Once more, with feeling

President Barack Obama addresses supporters in Seminole, Florida over the weekend. EPA/Shawn Thew

For Team Obama, change is in the air.

Not the hope-and-change fever of 2008. That, it’s safe to say, won’t be returning any time soon. But after a year in which Democrats could best be described as “grimly determined”, in recent days that grimness has given way to gaiety. Overflowing rallies, big-name surrogates, impromptu bear hugs - Barack Obama’s back, and so is his base.

Numbers help tell the story: though it’s still early, both Gallup and Rasmussen polling firms report a more sizable convention bounce for President Obama than for his competitor Mitt Romney.

But more importantly, the atmospherics are beginning to shift. Following a buzz-generating convention in Charlotte, Barack Obama hustled down to Florida to rally voters in the nation’s most hotly-contested swing state.

In Seminole, Florida, the sweltering heat did little to dint turnout for Saturday’s Obama rally. Organizers planned for 15,000; security began turning away people when the venue reached capacity.

Enthusiasm is surging for surrogates, too. Today the campaign announced Bill Clinton, fresh from his celebrated stem-winder in Charlotte, would be appearing in Miami on Tuesday. At the Obama for America headquarters where tickets were being distributed, the crammed parking lot and sprawling line attested to the growing excitement surrounding the campaign.
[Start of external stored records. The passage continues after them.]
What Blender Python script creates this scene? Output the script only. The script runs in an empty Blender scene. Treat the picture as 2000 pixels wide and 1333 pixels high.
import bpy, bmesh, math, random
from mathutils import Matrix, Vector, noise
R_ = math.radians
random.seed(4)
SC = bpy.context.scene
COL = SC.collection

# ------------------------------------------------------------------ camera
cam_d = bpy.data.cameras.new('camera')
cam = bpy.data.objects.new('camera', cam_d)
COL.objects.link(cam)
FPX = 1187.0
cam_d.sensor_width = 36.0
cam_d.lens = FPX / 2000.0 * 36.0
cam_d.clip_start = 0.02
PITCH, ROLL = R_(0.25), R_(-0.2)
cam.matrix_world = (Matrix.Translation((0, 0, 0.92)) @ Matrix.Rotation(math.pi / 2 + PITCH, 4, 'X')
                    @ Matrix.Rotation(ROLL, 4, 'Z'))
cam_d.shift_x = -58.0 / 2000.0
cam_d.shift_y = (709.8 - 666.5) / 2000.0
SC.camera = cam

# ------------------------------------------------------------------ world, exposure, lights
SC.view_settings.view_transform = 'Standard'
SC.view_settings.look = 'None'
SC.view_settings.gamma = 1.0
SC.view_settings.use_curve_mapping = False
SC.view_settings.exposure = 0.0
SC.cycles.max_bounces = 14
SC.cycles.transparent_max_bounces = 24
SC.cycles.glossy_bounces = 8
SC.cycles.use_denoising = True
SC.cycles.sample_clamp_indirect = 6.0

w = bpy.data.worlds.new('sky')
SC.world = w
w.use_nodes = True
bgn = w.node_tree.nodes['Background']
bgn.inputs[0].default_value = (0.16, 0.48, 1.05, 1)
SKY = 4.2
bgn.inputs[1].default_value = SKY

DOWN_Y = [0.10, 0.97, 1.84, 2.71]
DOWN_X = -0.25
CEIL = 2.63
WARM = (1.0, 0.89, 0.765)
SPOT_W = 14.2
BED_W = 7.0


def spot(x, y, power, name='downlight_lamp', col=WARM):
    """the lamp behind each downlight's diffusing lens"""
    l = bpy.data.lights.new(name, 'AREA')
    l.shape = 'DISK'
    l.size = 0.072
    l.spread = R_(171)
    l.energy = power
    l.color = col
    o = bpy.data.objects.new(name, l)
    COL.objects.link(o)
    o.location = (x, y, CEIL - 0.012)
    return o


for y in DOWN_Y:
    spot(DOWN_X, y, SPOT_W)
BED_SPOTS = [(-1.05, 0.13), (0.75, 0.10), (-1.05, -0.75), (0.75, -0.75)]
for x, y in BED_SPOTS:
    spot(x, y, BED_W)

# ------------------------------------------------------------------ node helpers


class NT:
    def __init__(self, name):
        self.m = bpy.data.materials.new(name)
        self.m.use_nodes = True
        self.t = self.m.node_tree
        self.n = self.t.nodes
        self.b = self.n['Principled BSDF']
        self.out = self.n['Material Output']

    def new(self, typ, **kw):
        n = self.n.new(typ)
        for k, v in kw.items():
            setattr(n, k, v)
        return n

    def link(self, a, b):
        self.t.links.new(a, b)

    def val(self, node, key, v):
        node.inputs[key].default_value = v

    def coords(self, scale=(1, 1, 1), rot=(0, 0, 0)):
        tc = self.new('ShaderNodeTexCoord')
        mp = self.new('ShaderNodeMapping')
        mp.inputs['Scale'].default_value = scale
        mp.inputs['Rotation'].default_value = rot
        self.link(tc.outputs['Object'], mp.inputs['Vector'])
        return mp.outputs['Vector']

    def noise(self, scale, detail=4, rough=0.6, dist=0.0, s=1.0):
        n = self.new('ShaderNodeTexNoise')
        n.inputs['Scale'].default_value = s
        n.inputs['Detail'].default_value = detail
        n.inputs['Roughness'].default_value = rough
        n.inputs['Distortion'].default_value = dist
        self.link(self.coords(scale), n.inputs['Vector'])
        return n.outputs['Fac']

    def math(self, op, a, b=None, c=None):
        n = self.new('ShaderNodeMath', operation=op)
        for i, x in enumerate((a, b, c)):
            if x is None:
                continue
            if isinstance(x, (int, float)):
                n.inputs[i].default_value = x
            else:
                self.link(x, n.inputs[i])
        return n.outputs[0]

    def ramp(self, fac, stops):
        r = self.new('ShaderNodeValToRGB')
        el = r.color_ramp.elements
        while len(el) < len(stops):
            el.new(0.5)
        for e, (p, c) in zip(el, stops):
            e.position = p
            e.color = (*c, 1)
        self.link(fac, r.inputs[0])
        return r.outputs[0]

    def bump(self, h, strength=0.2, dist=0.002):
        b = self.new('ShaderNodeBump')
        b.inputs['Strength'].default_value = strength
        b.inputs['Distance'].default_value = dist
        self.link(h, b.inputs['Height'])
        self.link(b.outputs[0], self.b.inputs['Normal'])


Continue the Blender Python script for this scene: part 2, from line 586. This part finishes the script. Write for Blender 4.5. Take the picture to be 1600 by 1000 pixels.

Just as important as the burgeoning crowds are the shifting optics. The campaign-trail picture of the day was a snapshot of a registered Republican scooping up the president in an exuberant bear hug. It’s the sort of image that lingers, not only because of the personal connection and unrestrained enthusiasm, but because it’s nearly impossible to imagine Mitt Romney in the same situation.

Obama 2012 has been in dire need of this sort of vigour. Campaign donations, crowd sizes, turnout predictions – all have lagged well behind 2008. The campaign now must find a way to sustain this enthusiasm for the next eight weeks, so that the people showing up to rallies today show up to voting booths come November.